Previous studies of the frozen carcass of a baby mammoth called Dima revealed it was more similar to the Asian elephant than the African elephant.
"We decided to remove the mammoth complete with its surrounding permafrost to enable us to collect as much data as possible about the way it lived," says Mr Mol.
"The data we will be collecting from plant remains, insects, the mammoth carcass and its internal organs will enable us to reconstruct the mammoth and its environment accurately.
"We also hope to correct the popular belief that mammoths were adapted to the snow-covered Ice Age tundra and in fact lived on a grass steppe, the so-called Mammoth Steppe, which was widespread in the Northern Hemisphere 250,000 years ago."
The scientists were alerted to the remains when nomads belonging to the Dolgan people found a tusk sticking out of the ground.
The mammoth has been named Jarkov, after the family of Genardi Jarkov, the 9-year-old herder who discovered it in 1997.
The family guided the scientists to the remote site two years ago.
After negotiating to buy the tusks in return for new skidoos (motorised snow vehicles) and supplies of sugar, flour and bread, the team began excavations.
Last October, the block of ice was airlifted to the Siberian town of Khatanga.
A study of the mammoth's molars has revealed that it was about 47 when it died.
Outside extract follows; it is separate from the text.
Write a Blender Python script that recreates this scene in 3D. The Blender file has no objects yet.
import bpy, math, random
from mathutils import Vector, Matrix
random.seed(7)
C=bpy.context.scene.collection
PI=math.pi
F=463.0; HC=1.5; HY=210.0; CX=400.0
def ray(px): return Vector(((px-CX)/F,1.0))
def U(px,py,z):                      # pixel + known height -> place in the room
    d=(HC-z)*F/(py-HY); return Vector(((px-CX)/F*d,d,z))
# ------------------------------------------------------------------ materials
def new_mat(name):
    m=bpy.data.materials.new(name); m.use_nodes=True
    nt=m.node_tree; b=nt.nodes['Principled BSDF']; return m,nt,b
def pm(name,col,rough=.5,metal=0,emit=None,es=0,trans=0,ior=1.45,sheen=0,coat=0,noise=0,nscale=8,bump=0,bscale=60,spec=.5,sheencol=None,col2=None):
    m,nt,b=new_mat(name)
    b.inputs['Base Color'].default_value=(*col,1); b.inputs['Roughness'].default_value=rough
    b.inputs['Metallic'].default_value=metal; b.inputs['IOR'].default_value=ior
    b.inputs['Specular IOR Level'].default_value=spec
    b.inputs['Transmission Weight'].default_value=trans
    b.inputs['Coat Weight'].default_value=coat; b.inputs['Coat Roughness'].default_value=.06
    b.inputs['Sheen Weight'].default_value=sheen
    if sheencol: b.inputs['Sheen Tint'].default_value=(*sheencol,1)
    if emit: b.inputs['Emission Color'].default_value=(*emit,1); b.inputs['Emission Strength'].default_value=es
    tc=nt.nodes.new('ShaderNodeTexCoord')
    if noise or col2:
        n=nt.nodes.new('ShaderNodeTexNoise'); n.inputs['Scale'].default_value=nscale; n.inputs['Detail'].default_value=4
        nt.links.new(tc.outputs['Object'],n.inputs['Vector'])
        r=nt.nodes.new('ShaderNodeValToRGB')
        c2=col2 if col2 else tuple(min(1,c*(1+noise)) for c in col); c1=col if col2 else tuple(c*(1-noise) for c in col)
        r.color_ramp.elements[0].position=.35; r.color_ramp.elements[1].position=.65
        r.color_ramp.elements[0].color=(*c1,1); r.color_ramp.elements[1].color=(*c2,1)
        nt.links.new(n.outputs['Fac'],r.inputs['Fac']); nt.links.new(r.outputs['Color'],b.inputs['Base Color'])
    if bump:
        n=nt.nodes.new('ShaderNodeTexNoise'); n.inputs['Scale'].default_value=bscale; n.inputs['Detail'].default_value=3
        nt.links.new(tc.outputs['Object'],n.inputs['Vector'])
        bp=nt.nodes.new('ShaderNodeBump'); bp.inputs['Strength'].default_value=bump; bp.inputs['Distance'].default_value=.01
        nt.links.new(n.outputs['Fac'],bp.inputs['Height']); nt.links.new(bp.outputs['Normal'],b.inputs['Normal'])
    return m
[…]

The size of the tusks suggest it was a male.
In April, the block of ice will be placed in a special snow cave where temperatures are a constant minus 15 degrees.
A dozen hairdriers will be mounted on an overhead frame and the researchers plan to melt the ice over a year.
Mr Mol says previous mammoth carcass finds were wasted because researchers tried to defrost the animals as quickly as possible.
They ended up washing away most of the clues contained in the dense coats.
Already, strands of perfectly preserved grass have been found in the Jarkov mammoth's coat.
Researchers using ground radar have detected six other woolly mammoths in the Siberian permafrost.
Another site is believed to contain a woolly rhino.